Following the winter grind, Baylor’s program is now coming up for a breath of air as Rhule enters his third spring and the discussion has turned to taking the program from being respectable to being great.
No one should pick up the microphone at the Green and Gold Game on April 13 and predict a 10-win season or a Big 12 Championship even if they truly believe it.
Rhule has made it clear that climbing the mountain that is college football to become good is only half of the battle.
“I want to make another jump from last year, it’s just a much harder jump. It’s not easy, but it’s a lot easier to go into a 1-win team or a 2-win team and get them to be respectable, to get them to be a good team,” Rhule said in his first spring press conference on Wednesday.
“It’s much harder to go from good to great and that’s because most of us are just happy being good. We spend a lot of time saying at least we aren’t as bad as we once were. It takes elite focus and it takes elite accountability to become a great football team, and that’s hard.”
Truthfully, who even remembers what Rhule said to kickoff spring practice back in 2018? Of course there was plenty of talk about being stronger and faster and bigger and quicker after winter workouts, but 365 days ago the phrase “trust the process” was still a punchline that most Baylor fans would not dare admit they actually believed.
An increase of six in the “W” column of the team record has that sponge of a phrase carrying a bit more water these days. “Bigger and stronger, faster and quicker” holds more edge as the consistentcy of the team improved greatly after Rhule spoke about about those improved attributes from March to August last year.
It’s 2019 and he’s once again identifying the improvement of the program like he sees it.
“I think we’re at the point now where we’re able to say that we’re across the board strong enough on the offensive and defensive lines,” Rhule said. “We had some seniors last year — Blake Blackmar, Pat Lawrence, Ira (Lewis), Greg (Roberts), Xavier (Jones) — who were really strong people, but the rest of the guys were freshmen and sophomores strength wise.”
“I think now when you come in and see our squat testing and see our bench press testing, we’ve always been very fast, but we have the size, the strength, the brawn, to go along with the speed that our team has now.”
The fans don’t consume much regarding the program other than what is filtered and fed via social media or when the athletic department graciously allows the media to watch a snippet of practice and report back what mostly untrained eyes have witnessed. So until something gives us a reason to not, trusting the word from a man who sees the ascension to the top of the mountain on a daily basis is as good of a source as any.
“I judge all of that on what I see day in and day out,” Rhule said. “The work ethic from the coaches — are the coaches walking around happy and satisfied with being a 7-win team or do we want to take another step?
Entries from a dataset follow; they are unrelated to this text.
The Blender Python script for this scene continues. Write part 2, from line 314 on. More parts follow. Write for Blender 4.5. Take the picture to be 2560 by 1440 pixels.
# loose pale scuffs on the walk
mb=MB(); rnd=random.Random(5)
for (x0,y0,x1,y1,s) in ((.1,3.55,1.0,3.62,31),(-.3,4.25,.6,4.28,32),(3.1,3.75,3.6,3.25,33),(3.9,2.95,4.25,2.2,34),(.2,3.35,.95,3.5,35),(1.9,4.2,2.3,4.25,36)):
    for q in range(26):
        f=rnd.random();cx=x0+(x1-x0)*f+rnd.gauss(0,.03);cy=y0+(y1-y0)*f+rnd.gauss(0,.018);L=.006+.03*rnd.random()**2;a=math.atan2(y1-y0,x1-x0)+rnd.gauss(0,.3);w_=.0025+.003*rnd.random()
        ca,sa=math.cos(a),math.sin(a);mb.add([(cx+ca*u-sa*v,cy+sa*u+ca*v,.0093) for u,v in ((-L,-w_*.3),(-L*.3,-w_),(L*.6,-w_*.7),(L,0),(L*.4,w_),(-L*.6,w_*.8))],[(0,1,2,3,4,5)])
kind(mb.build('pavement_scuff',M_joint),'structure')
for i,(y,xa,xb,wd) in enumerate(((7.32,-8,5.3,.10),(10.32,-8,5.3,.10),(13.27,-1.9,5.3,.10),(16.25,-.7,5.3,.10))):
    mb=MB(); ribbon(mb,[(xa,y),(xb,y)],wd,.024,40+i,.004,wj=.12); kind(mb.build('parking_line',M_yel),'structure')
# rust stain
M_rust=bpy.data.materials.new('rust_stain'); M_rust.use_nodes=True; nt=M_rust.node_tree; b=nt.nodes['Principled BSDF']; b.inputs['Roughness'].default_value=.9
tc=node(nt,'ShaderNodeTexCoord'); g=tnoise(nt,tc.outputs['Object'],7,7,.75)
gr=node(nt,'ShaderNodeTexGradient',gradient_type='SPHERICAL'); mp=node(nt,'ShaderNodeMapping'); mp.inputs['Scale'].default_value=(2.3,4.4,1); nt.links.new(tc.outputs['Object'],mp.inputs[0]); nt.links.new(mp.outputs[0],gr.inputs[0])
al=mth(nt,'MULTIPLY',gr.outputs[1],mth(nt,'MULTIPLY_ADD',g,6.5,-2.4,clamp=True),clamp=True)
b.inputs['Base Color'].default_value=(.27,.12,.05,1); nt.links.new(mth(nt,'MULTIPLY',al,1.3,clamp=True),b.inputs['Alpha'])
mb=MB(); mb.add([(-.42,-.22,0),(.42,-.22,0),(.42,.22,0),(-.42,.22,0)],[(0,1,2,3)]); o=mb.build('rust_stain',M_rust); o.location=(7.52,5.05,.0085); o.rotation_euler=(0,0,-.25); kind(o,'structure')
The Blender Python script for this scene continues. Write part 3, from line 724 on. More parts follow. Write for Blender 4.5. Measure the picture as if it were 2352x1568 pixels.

We certainly all do and the way to do it is just attack each and every day and I’ve been really pleased with the offseason program.”
Never forget that Baylor fans didn’t take him or his staff at their word back in 2017 when they bluntly stated their team wasn’t very good despite knowing that a vantage point from mostly coming from outside the program limited came from behind obstruction.
It’s only day one of spring ball, but a “good feeling” was never term used back then.
“There’s just a good feeling with some of the guys who have played a lot of football. We have a junior quarterback now. We have guys that have played — Clay Johnston and Blake Lynch — they’ve played a lot of football. They know what to do and what has to be done and allows us just to push them.”